We got back on Wednesday and on Thursday I went to the shed to get back into the build to find that we had narrowly averted a disaster, and by luck not good planning. I had a mishap a few weeks ago in that I needed to change resin drums and in the process spilt a half full hardener drum and lost about a quarter of it, or about 3 or 4 litres of a 20 litre drum.
When I got back on Thursday I found the top rim of the resin drum full of hardener and the rest of what was in the hardener drum on the floor. It was about half full, so about 10 litres had dripped slowly out of the tap on onto the lid of the resin and over the lip and onto the floor. It was bad enough losing the rest of the hardener but the near disaster was that it could have all spilt into the resin drum. Fortunately I had a rag around the opening to stop dust getting in and this stopped the hardener from getting in enough for the path of least resistance to be over the lip of the drum and onto the ground.

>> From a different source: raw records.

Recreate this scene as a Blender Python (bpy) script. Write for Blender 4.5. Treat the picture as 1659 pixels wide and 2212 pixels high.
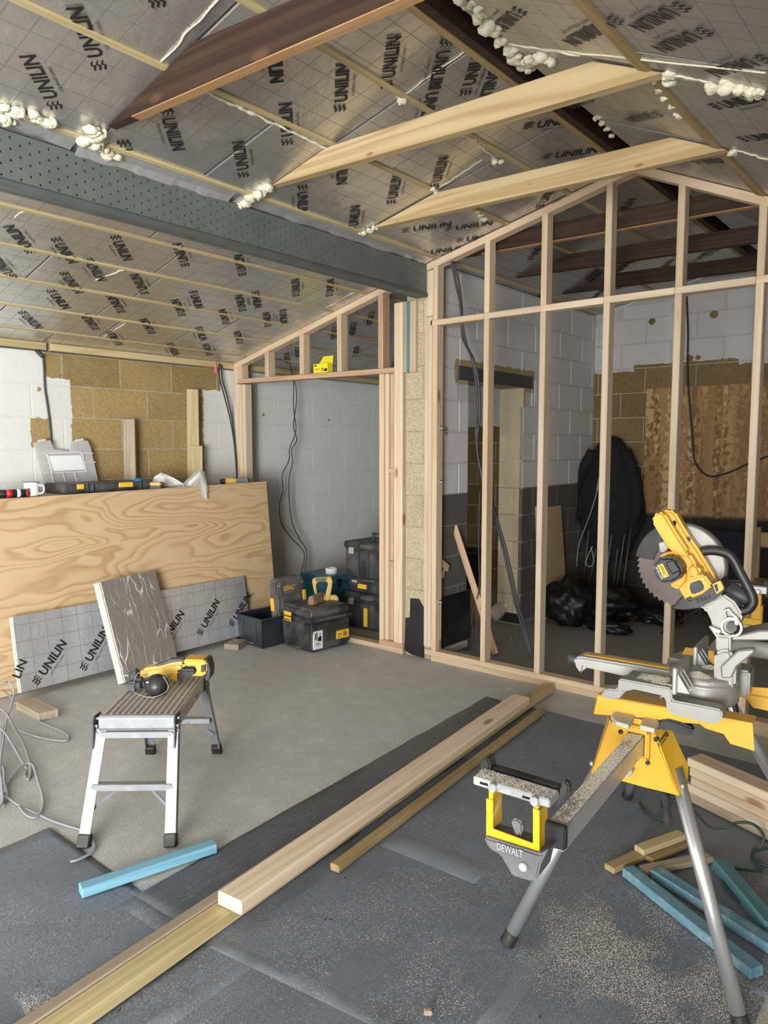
import bpy, bmesh, math, random
from mathutils import Vector, Matrix, noise as mnoise
V = Vector
random.seed(7)
scene = bpy.context.scene
for o in list(bpy.data.objects): bpy.data.objects.remove(o)
COL = scene.collection

# ------------------------------------------------------------ camera, light, exposure
CAM = V((0, 0, 1.5)); FPX = 1583.86; YAW = .6937; PITCH = .0881
cd = bpy.data.cameras.new('camera'); cam = bpy.data.objects.new('camera', cd); COL.objects.link(cam)
cd.sensor_fit = 'HORIZONTAL'; cd.sensor_width = 36; cd.lens = 36*FPX/1659; cd.clip_start = .02
FW = V((-math.sin(YAW)*math.cos(PITCH), math.cos(YAW)*math.cos(PITCH), -math.sin(PITCH)))
RT = V((math.cos(YAW), math.sin(YAW), 0)); UP = RT.cross(FW)
_m = Matrix((RT, UP, -FW)).transposed().to_4x4(); _m.translation = CAM
cam.matrix_world = _m
scene.camera = cam
scene.view_settings.view_transform = 'Standard'; scene.view_settings.look = 'None'
scene.view_settings.gamma = 1; scene.view_settings.use_curve_mapping = False
scene.view_settings.exposure = 0.86

world = bpy.data.worlds.new('sky'); scene.world = world; world.use_nodes = True
world.node_tree.nodes['Background'].inputs[0].default_value = (.80, .90, 1.0, 1)
world.node_tree.nodes['Background'].inputs[1].default_value = 1.6

def area(name, loc, target, sx, sy, power, col):
    l = bpy.data.lights.new(name, 'AREA'); l.shape = 'RECTANGLE'; l.size = sx; l.size_y = sy; l.energy = power; l.color = col
    o = bpy.data.objects.new(name, l); COL.objects.link(o); o.location = loc
    o.rotation_euler = (V(target)-V(loc)).to_track_quat('-Z', 'Y').to_euler(); return o
# daylight entering through the wide doorway in the right wall, beside the camera
area('doorway_daylight', (.74, -3.3, 1.0), (-3, -1.9, .95), 3.0, 1.9, 480, (.97, .985, 1.0))

# ------------------------------------------------------------ helpers
def at(px, py, ax, v):
    """point of the surveyed place: sight line through a photo pixel met with the plane axis=v"""
    d = RT*((px-829.5)/FPX) - UP*((py-1106)/FPX) + FW
    t = (v-CAM[ax])/d[ax]; return CAM + d*t
def fl(px, py, z=0.): return at(px, py, 2, z)
def onplane(px, py, n, c):
    d = RT*((px-829.5)/FPX) - UP*((py-1106)/FPX) + FW
    return CAM + d*((c-n.dot(CAM))/n.dot(d))

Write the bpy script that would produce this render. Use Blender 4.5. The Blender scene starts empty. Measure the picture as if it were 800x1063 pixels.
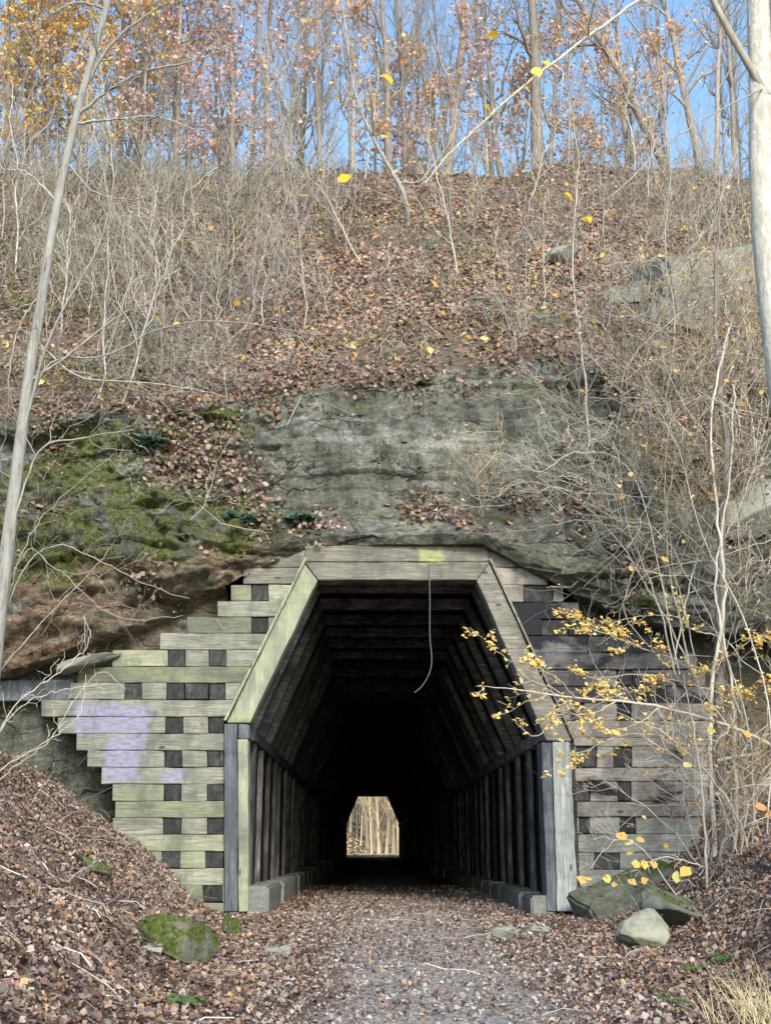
import bpy, bmesh, math, random
import numpy as np
from mathutils import Vector, Matrix
from mathutils.bvhtree import BVHTree

random.seed(7); RNG = np.random.default_rng(7)
scene = bpy.context.scene
col = scene.collection
R = math.radians

# ------------------------------------------------------------------ camera
F = 1200.0                                   # focal length in pixels of the 800x1063 photograph
CAM = Vector((-0.49, -17.8, 1.0))
PITCH, YAW = math.atan((877 - 531.5) / F), math.atan(19 * 0.96 / F)
cd = bpy.data.cameras.new('camera'); cam = bpy.data.objects.new('camera', cd); col.objects.link(cam)
cd.sensor_fit = 'VERTICAL'; cd.sensor_height = 36.0; cd.lens = 36.0 * F / 1063.0
cd.clip_start = 0.1; cd.clip_end = 2000
cam.location = CAM; cam.rotation_euler = (R(90) + PITCH, 0, -YAW)
scene.camera = cam

# ------------------------------------------------------------------ light
SUN_EL, SUN_AZ = 33.0, 168.0                  # degrees above the horizon; clockwise from +Y
w = bpy.data.worlds.new('World'); scene.world = w; w.use_nodes = True
nt = w.node_tree; nt.nodes.clear()
sky = nt.nodes.new('ShaderNodeTexSky'); sky.sky_type = 'NISHITA'; sky.sun_disc = False
sky.sun_elevation = R(SUN_EL); sky.sun_rotation = R(SUN_AZ)
sky.air_density = 1.0; sky.dust_density = 1.4; sky.ozone_density = .55
bg = nt.nodes.new('ShaderNodeBackground'); bg.inputs['Strength'].default_value = 0.125
wo = nt.nodes.new('ShaderNodeOutputWorld')
tint = nt.nodes.new('ShaderNodeMix'); tint.data_type = 'RGBA'; tint.blend_type = 'MULTIPLY'; tint.inputs[0].default_value = 1.0; tint.inputs[7].default_value = (.90, 1.05, 1.08, 1)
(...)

Even so a small amount got in and hardened on the top of the resin like the top of a frozen lake, but whilst the vast majority of the resin is ok, it could have been a lot worse. In fact so much hardener could have got in as to cause it to heat up so much it could have caught fire. When my mind registered that the pool of liquid on top of the resin was hardener my heart skipped a beat. I carefully cleaned the hardener pool off the top ensuring no more got into the opening into the resin before figuring a safer way to rig the set up so that it cant happen again. You can see from the picture below that the drum kept leaking until it was empty leaving only what ended up below the tap in the drum, straight down onto the blue resin drum, this is after I had cleaned up, before hand the entire lip was full of hardener and on the floor below was a pool of hardener.
It turns out that when I dropped the hardener a small tear occurred in the hose down to the pump just below the tap and this is where the resin leaked from over the course of the week and as the hardener was directly above the resin it ran down the hose and then dripped off and pooled in the top of the 200lt resin drum as described above.
To ensure this can never happen again I have moved the hardener to the side and ensured that if any leak occurs it can no longer get anywhere near the resin. I have never had to close the tap on the hardener drum in the past but I will in future. The hardener pump is gravity fed so the drum has to be above the pump but the resin is suction pumped through the pump head. So the lesson here is use the stop cock, its much safer. I was lucky, it could have been much much worse.
I was speaking to James (the boat builder) about it as I thought I would need to replace the resin but he said it will be fine but if I had been using polyester instead of epoxy I would have lost the lot as even the smallest amount of hardener will eventually harden the whole drum, whilst with epoxy only a small amount of resin will be effected, but as the usual mix is 5:1 five times as much resin as the amount of hardener that got in will be effected. I figured most of the 10 litres of hardener was in the lip or on the floor but say a litre got into the resin then I guess about 5 litres of the 200 litre drum or about 2.5%. And seeing as I finished the first drum without incident, I have lost about 1.25% of the total resin allocated for the build and I was told that there is a 10% allowance for loss, so I think I will be ok and still have enough to finish. I may need more hardener as I have now lost about 15 litres or about 18%.
Time Spent: 40.00 Hours
Total build time so far: 1010.00 Hours
Total Elapsed Time: 1 Year 12 months.